Zwei weitere Unterschiede fallen auf: Dass sich die Wirtschaft stärkere Selbstkontrollen auferlegen muss, forderten nach dem Dioxinskandal noch 76 Prozent der Befragten. In der Befragung vom Wochenende sind es lediglich 45 Prozent. Und auch bei der Rolle und Verantwortung des Verbrauchers überraschen die Zahlen: Forderten 2011 nach dem Dioxin-Skandal noch 62 Prozent, Verbraucher müssten bereit sein, mehr für hochwertige Lebensmittel zu bezahlen, so sind es aktuell nur noch 36 Prozent. Offensichtlich haben die zahlreichen Lebensmittelskandale und deren mediale Skandalisierung Abnutzungsspuren beim Konsumenten hinterlassen.

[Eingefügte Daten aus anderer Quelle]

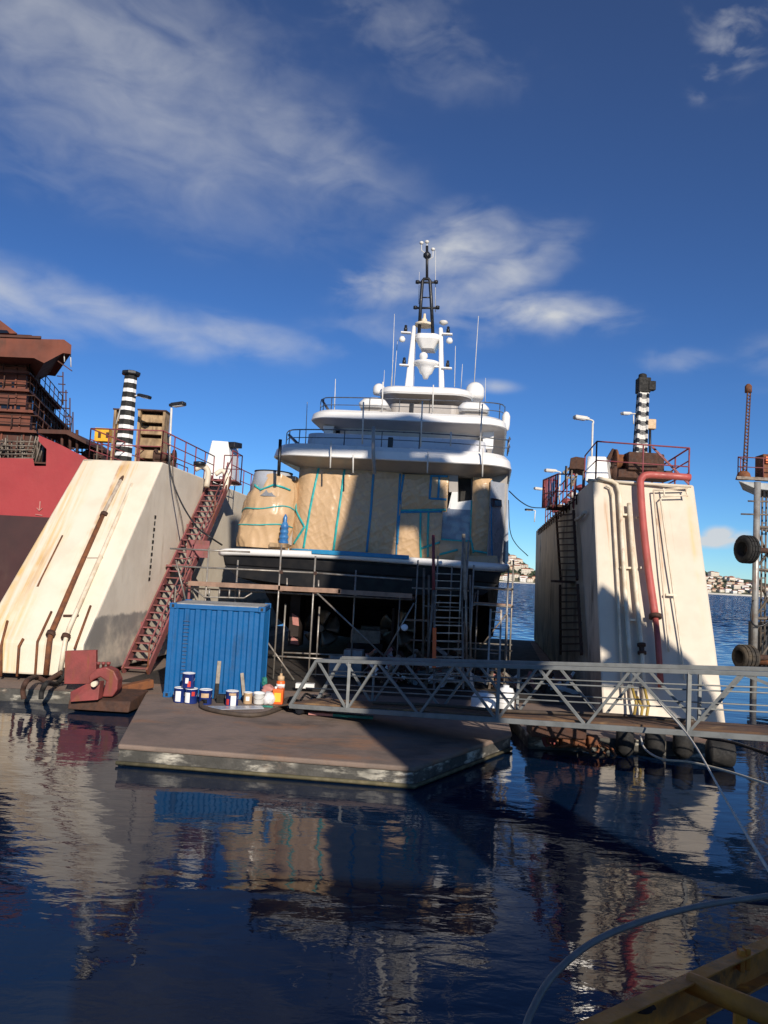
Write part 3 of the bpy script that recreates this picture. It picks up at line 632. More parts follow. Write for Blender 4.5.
# right corner side plating
P = [L(491, 481, LY - .25), L(508, 484, LY + .8), L(508.5, 560, LY + .8), L(505, 571, LY + .8), L(487, 571, LY - .25)]
sp = yb(MB().prism(P, (-.03, .12, 0)), 'side_plating', 'silver')
P = [L(491.5, 498, LY - .2), L(501.5, 500, LY + .32), L(502, 507, LY + .32), L(492, 506.5, LY - .2)]
yb(MB().prism([p + V((.0, -.03, 0)) for p in P], (.01, .05, 0)), 'vent', 'glass', sp)
# body of the cabin behind the sheeting
cl, cr = L(296, 500, LY + .6).x, L(507, 500, LY + .9).x
zt_ = L(400, 474, LY).z
yb(MB().box(((cl + cr) / 2, LY + .62 + 9, (zdk + zt_ + .35) / 2), (cr - cl - .06, 18, zt_ + .35 - zdk)), 'cabin', 'soffit')

# wrapped drum on the port quarter with steel top
c0 = L(262, 548, 1.3)
zt2 = L(262, 478, 1.3).z - c0.z
rr0 = (L(290, 520, 1.3).x - L(236, 520, 1.3).x) / 2
def fdrum(u, v):
    a = u * 2 * math.pi; r = rr0 * (1.02 + .10 * math.sin(min(v * 1.1, 1) * math.pi) - .16 * max(0, v - .5)) ; n = noise.noise(V((math.cos(a) * 1.6, math.sin(a) * 1.6, v * 3.2))) * .10 + noise.noise(V((math.cos(a) * 5, math.sin(a) * 5 + v * 5, v * 7))) * .025 + (1 - abs(noise.noise(V((math.cos(a) * 2.2 + v * 1.5, math.sin(a) * 2.2, v * 2.6 + 4))))) ** 9 * .045
    top = .93 + .10 * math.sin(a * 1.0 + 2.6) + .03 * math.sin(a * 3)
    r *= .9
    return c0 + V((math.cos(a) * (r + n) + v * .26, math.sin(a) * (r + n) * .8 + .1, v * zt2 * top))
drum = yb(MB().grid(fdrum, 110, 60), 'wrapped_drum', 'kraft')
for v0, am in ((.32, .02), (.56, .04)):
    yb(MB().tube([fdrum(.5 + k / 40, v0 + am * math.sin(k * .5)) * 1.0 + V((0, -.012, 0)) for k in range(20)], .022, 6), 'tape_strip', 'teal', drum)
yb(MB().tube([fdrum(.62 + k * .018, .96 - k * .035) + V((0, -.02, 0)) for k in range(6)] + [fdrum(.78 + k * .02, .84) + V((0, -.02, 0)) for k in range(7)], .035, 6), 'tape_strip', 'teal', drum)
yb(MB().lathe(c0 + V((.16, .12, zt2 * .72)), [(rr0 * .84, 0), (rr0 * .70, zt2 * .33), (rr0 * .68, zt2 * .36), (rr0 * .62, zt2 * .37), (0, zt2 * .372)], 24), 'steel_top', 'silver', drum)
yb(MB().lathe(c0 + V((.16, .12, zt2 * 1.085)), [(rr0 * .70, 0), (rr0 * .70, .03), (rr0 * .64, .04)], 24), 'rim', 'black', drum)
# dark fairlead post between drum and cabin
a = L(288, 545, 1.5); b2 = L(288, 478, 1.5)
yb(MB().box(lerp(a, b2, .5), (.5, .3, (b2 - a).length)), 'door_post', 'soffit')
a = L(290, 479, 1.2); yb(MB().box(a, (.5, .3, .18)), 'fairlead', 'black', bevel=.04)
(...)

Dies erklärt möglicherweise auch eine andere Zahl: Nur etwa die Hälfte fordert aktuell eine transparentere Darstellung auf den Packungen.

Vergleich Dioxin

Ob der Skandal tatsächlich den Fleischkonsum der Deutschen beeinflusst, werden in einigen Wochen die Zahlen des Handels zeigen. Die immer wieder öffentlich gewordenen Rückrufaktionen lassen da einiges erahnen. Laut unserer Umfrage verzichten derzeit 36 Prozent der Befragten auf Fertiggerichte aus Rindfleisch. Darüber hinaus geben 24 Prozent der Befragten an, aufgrund der aktuellen Vorfälle langfristig ihr Verbraucherverhalten ändern zu wollen.

Das vielleicht überraschendste Ergebnis der Befragung, ist allerdings ein anderes: Die deutschen Verbraucher lehnen Pferdefleisch nicht grundsätzlich ab. Eine klare Kennzeichnung vorausgesetzt, würden 42 Prozent der Befragten auch Pferdefleisch kaufen (Ablehnung 45 Prozent, unentschlossen 13 Prozent). Anders als vermutet, sind die deutschen Verbraucher scheinbar wenig zimperlich bei der Wahl des Fleischs – nur drauf stehen sollte es!